§ Data shown

__________

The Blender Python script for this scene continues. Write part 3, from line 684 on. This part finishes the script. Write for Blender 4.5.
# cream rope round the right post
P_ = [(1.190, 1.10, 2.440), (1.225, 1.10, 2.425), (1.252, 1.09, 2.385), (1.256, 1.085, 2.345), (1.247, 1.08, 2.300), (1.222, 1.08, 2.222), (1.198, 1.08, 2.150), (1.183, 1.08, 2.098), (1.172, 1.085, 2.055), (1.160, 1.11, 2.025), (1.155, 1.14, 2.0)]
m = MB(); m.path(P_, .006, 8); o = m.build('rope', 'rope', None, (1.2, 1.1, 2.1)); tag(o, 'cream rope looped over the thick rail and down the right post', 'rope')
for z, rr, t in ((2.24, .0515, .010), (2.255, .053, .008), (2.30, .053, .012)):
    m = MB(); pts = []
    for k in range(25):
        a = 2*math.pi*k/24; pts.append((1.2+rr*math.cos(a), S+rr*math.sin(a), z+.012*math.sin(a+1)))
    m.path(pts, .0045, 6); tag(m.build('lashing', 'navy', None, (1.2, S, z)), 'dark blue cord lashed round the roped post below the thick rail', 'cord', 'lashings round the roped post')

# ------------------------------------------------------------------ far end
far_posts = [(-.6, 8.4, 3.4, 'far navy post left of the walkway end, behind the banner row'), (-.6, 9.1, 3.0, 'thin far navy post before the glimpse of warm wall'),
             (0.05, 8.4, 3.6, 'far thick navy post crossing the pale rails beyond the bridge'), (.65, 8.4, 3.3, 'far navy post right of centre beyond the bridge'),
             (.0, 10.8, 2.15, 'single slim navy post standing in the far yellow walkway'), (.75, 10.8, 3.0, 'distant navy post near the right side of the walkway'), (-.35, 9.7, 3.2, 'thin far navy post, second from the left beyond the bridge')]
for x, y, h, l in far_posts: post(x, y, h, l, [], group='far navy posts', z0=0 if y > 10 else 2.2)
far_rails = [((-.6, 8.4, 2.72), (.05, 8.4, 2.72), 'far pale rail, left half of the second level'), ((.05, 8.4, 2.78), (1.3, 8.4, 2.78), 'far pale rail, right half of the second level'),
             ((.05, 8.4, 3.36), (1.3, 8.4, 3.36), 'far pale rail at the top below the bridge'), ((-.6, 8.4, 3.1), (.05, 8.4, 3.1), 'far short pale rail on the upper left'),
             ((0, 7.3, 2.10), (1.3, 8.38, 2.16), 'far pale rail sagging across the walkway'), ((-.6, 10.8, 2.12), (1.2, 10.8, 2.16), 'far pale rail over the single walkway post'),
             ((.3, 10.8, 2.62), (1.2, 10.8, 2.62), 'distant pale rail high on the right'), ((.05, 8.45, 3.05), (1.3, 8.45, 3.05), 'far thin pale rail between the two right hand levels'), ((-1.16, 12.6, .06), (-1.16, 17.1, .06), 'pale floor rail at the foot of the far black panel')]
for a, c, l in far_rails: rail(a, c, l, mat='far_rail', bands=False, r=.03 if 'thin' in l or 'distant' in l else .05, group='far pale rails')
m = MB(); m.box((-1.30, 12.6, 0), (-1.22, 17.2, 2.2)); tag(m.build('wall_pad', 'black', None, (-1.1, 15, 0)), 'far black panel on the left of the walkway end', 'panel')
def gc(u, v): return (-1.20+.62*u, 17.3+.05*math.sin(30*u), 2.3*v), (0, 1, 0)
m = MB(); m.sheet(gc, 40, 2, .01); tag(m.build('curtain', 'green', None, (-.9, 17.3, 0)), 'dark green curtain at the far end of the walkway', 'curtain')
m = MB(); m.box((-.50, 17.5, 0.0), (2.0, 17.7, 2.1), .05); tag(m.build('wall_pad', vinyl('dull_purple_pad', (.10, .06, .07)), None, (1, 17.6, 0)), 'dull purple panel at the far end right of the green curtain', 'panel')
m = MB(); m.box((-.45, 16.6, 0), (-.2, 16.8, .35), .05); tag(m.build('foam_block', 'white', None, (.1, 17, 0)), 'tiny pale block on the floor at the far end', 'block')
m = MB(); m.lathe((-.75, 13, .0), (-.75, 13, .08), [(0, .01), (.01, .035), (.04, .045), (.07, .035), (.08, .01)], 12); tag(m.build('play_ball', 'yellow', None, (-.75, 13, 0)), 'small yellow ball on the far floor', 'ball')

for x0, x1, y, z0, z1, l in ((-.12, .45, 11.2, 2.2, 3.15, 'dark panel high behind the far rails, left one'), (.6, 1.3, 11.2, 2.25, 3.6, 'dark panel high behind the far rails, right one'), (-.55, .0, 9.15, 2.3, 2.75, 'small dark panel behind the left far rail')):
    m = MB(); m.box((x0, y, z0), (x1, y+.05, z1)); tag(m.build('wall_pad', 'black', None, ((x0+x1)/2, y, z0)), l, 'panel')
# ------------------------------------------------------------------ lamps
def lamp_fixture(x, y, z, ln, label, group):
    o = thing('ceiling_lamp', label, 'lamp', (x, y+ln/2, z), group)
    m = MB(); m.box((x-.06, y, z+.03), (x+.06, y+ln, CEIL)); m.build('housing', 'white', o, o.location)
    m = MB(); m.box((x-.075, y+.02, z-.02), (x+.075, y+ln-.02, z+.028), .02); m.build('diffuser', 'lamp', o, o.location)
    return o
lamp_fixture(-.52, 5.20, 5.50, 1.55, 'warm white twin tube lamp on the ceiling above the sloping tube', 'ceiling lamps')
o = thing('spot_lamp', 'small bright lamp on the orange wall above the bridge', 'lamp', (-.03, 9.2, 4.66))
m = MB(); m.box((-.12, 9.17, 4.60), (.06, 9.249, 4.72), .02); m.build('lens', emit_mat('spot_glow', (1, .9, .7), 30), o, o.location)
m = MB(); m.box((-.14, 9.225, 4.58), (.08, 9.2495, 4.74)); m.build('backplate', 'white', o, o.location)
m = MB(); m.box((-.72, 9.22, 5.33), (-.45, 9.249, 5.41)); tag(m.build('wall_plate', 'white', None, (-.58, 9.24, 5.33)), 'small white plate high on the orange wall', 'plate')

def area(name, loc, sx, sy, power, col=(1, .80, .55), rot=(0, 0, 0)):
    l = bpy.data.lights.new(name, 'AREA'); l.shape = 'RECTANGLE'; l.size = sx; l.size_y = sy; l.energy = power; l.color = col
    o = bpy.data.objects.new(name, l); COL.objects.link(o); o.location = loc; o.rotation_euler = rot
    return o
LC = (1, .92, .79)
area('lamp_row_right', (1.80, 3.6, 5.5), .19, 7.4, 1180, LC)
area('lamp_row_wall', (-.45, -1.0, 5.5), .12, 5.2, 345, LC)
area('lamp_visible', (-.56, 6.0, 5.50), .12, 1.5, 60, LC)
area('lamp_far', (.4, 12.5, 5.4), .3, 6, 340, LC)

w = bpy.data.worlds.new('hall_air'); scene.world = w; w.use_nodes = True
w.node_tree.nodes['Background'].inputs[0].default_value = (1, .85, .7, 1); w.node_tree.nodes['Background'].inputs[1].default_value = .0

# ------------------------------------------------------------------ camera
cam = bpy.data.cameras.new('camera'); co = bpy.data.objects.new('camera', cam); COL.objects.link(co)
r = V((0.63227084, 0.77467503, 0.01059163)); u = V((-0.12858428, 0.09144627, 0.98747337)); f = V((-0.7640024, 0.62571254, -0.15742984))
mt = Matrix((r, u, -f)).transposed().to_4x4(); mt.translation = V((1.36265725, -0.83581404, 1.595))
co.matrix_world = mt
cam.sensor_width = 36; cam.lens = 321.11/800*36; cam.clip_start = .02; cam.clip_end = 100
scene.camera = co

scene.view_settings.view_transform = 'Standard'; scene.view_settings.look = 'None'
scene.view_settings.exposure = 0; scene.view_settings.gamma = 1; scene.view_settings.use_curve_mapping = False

__________

Identify the lines that hold the word "scene". Copy every one of them.

§ Result of the task
The Blender Python script for this scene continues. Write part 3, from line 684 on. This part finishes the script. Write for Blender 4.5.
w = bpy.data.worlds.new('hall_air'); scene.world = w; w.use_nodes = True
scene.camera = co
scene.view_settings.view_transform = 'Standard'; scene.view_settings.look = 'None'
scene.view_settings.exposure = 0; scene.view_settings.gamma = 1; scene.view_settings.use_curve_mapping = False